Far from a social scourge, squatting of empty commercial and publicly-owned residential property was a dynamic and beneficial element of London's housing ecology for many years. It enabled young people to live cheaply in the capital, kept premises from dereliction and drove the regeneration of much of London. In particular, it directly enabled the growth of the arts and cultural sector of which London is now supposedly so proud. It was the start of the rehabilitation - and gentrification - of Islington, Camden, Notting Hill and Brixton to name just four examples..
Recent anti-squatting legislation inspired by a few sensationalist instances citing 'rogue migrant' activity - and the emergence of opportunistic, privately owned so-called Guardianship scams (which charge high rents and offer no security or rights whatsoever) has:
destroyed an age-old counterbalance to the unassailable right of property owners to allow good property to lie empty,
completely destroyed our city's ability to support innovative communal group living on any scale,
enabled uncontrollable inflation of rented living space,
encouraged profiteering by wholly unsuitable buy-to-let landlords
driven young people out of London or onto the streets.
Short-life housing schemes were once common in London, run by local authority housing departments and Social Landlords (housing associations), these schemes brought homeless people and empty property together within a simple legal framework that recognised squatters rights for an agreed period of years in exchange for the basic maintenance of property by occupants.

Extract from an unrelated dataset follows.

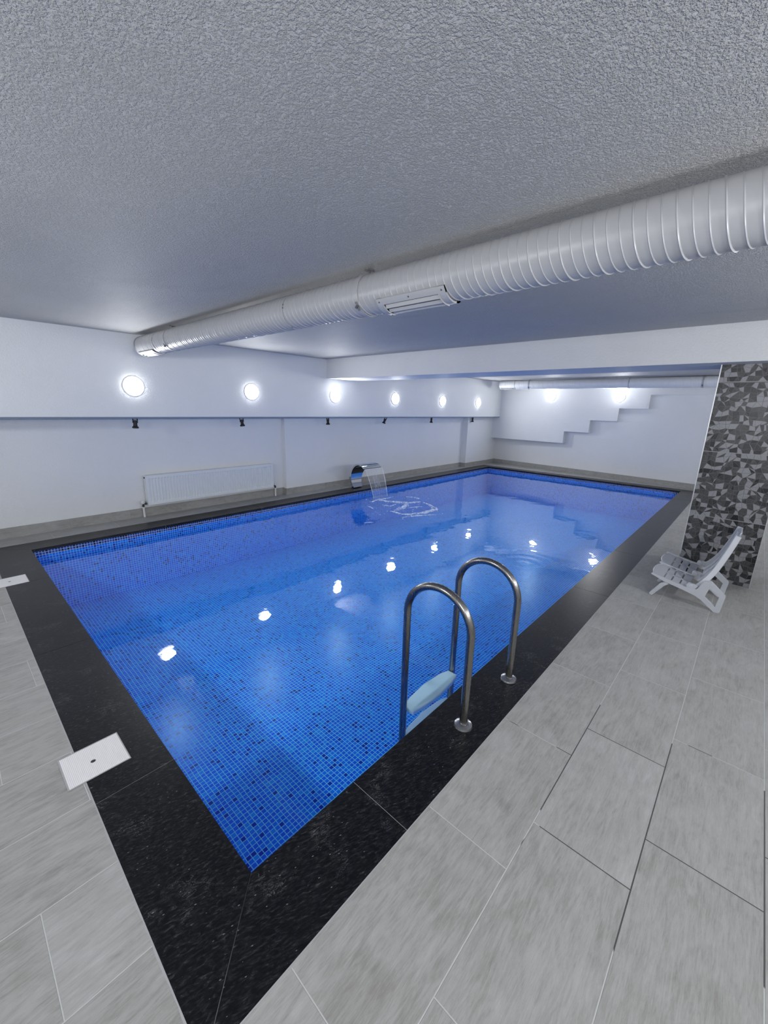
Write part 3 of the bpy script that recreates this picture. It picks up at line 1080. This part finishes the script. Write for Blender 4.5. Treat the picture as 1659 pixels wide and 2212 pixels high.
mb = MB()  # pale strips laid where wave crests reflect the bright wall
nn = 22
vs, fs = [], []
for i in range(nn + 1):
    t = i / nn
    z = 0.431 - (0.431 - WZ) * t
    y = 4.3125 - 0.2285 * math.sqrt(max(t, 0)) * (0.55 + 0.45 * math.sqrt(t)) * 1.0
    xa, xb = 4.825 + 0.03 * t, 5.285 - 0.055 * t
    m_ = 14
    for j in range(m_ + 1):
        u_ = j / m_
        x = xa + (xb - xa) * u_
        wv = 0.004 * math.sin(9 * u_ * PI + 6 * t) * t
        vs += [(x, y + wv + 0.0013, z), (x, y + wv - 0.0013, z)]
m2 = 14
stride = 2 * (m2 + 1)
for i in range(nn):
    for j in range(m2):
        a = i * stride + 2 * j
        fs.append((a, a + 2, a + stride + 2, a + stride))
        fs.append((a + 1, a + stride + 1, a + stride + 3, a + 3))
    a = i * stride
    fs.append((a, a + stride, a + stride + 1, a + 1))
    a = i * stride + 2 * m2
    fs.append((a, a + 1, a + stride + 1, a + stride))
mb.add(vs, fs)
rg = random.Random(3)
def yt(t): return 4.3125 - 0.2285 * math.sqrt(max(t, 0)) * (0.55 + 0.45 * math.sqrt(t))
for u_, r_, t0, t1 in ((0.0, 0.0075, 0, 1), (1.0, 0.0085, 0, 1), (0.30, 0.0022, 0.15, 0.8), (0.36, 0.0028, 0.1, 0.62), (0.44, 0.002, 0.25, 0.9), (0.52, 0.0022, 0.05, 0.55), (0.62, 0.0018, 0.3, 0.7)):
    P_ = []
    R_ = []
    for i in range(24):
        t = t0 + (t1 - t0) * i / 23
        xa, xb = 4.825 + 0.03 * t, 5.285 - 0.055 * t
        P_.append((xa + (xb - xa) * u_ + rg.uniform(-0.0012, 0.0012), yt(t) - 0.003, 0.431 - (0.431 - WZ) * t))
        R_.append(r_ * (0.55 + 0.45 * rg.random()) * (0.5 if i in (0, 23) else 1))
    mb.tube(P_, R_, 8, 1)
o_ = mb.build('falling_water', [M['fall_water'], M['fall_rope']], None, True)
tag(o_, 'clear sheet of water falling from the steel spout into the pool', 'water', kind='stuff')

# ------------------------------------------------------------------ pool water and painted wave glints
mb = MB()  # pale strips laid where wave crests reflect the bright wall
mb.quad([(-OV, -OV, WZ), (L + OV, -OV, WZ), (L + OV, W + OV, WZ), (-OV, W + OV, WZ)])
o_ = mb.build('pool_water', M['water'], None, True, recalc=False)
tag(o_, 'clear rippling water filling the blue mosaic pool', 'water', kind='stuff')

def unproj(px, py, z):
    d = _f + _r * ((px - 829.5) / 873.107) - _u * ((py - 1106) / 873.107)
    t = (z - CAM.z) / d.z
    return CAM + d * t
fz = WZ + 0.002
S7 = lambda x, y: (lambda v: (v.x, v.y))(unproj(700 + x / 5.53, 960 + y / 5.53, fz))
foam = [([(570, 690), (610, 668), (690, 650), (760, 640), (825, 626)], 0.022),
        ([(640, 652), (700, 668), (780, 682), (900, 690), (1000, 698), (1080, 692), (1145, 684)], 0.050),
        ([(1000, 700), (970, 735), (930, 758), (890, 775), (840, 790)], 0.040),
        ([(750, 796), (830, 802), (920, 830), (1040, 832), (1120, 822), (1180, 818), (1240, 800), (1300, 786), (1326, 765), (1290, 742), (1240, 712), (1180, 690)], 0.034),
        ([(930, 872), (1000, 862), (1100, 852), (1230, 842), (1350, 840)], 0.020),
        ([(980, 625), (1050, 630), (1100, 636), (1135, 650)], 0.024),
        ([(700, 720), (790, 735), (860, 712)], 0.012), ([(520, 735), (560, 750), (590, 772)], 0.010),
        ([(1000, 760), (1080, 748), (1180, 742)], 0.010), ([(480, 938), (540, 932), (590, 930)], 0.010)]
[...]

Many of the housing associations operated as co-ops set up by squatters themselves.
Now that Housing Associations have developed to be social landlord property owners themselves, with fully fledged legal capacity, such schemes would be easier to operate now than before. It is ironic that such a simple idea, needed now as never before, has been so lightly let go.
Squatting saved 70's London. Breathing new life into run-down areas, enabling arts business start-ups, allowing people to live together in ways other than single living, coupledom or three/four people sharing a huge rent in exchange for a shelf in a fridge.
London needs squatting back; for housing, for experimental living, for affordable lifestyles for those putting vocation above income. Without it our city is hollowing out as developers take control and young people leave. Without squatting, London would not be the vibrant place it has grown to be, but may not be for much longer. Squatting saved London. And it saved many Londoners.( It certainly saved me. I was a squatter in the 70's for 8 years.)
And it would have saved Kinga.
Kinga was a 22 year old law student we (staff of The Cockpit Theatre in Marylebone) found sleeping, blue with cold, in the carpark next door just before Christmas. She died the following day after returning to the streets for her last night hoping to be picked up by a homeless charity. Drugs and relationship breakdown were part of her story, but basically she had just fallen through all the cracks - just as any of us could. All of us who met her know the key element in her tragedy was having no roof of her own.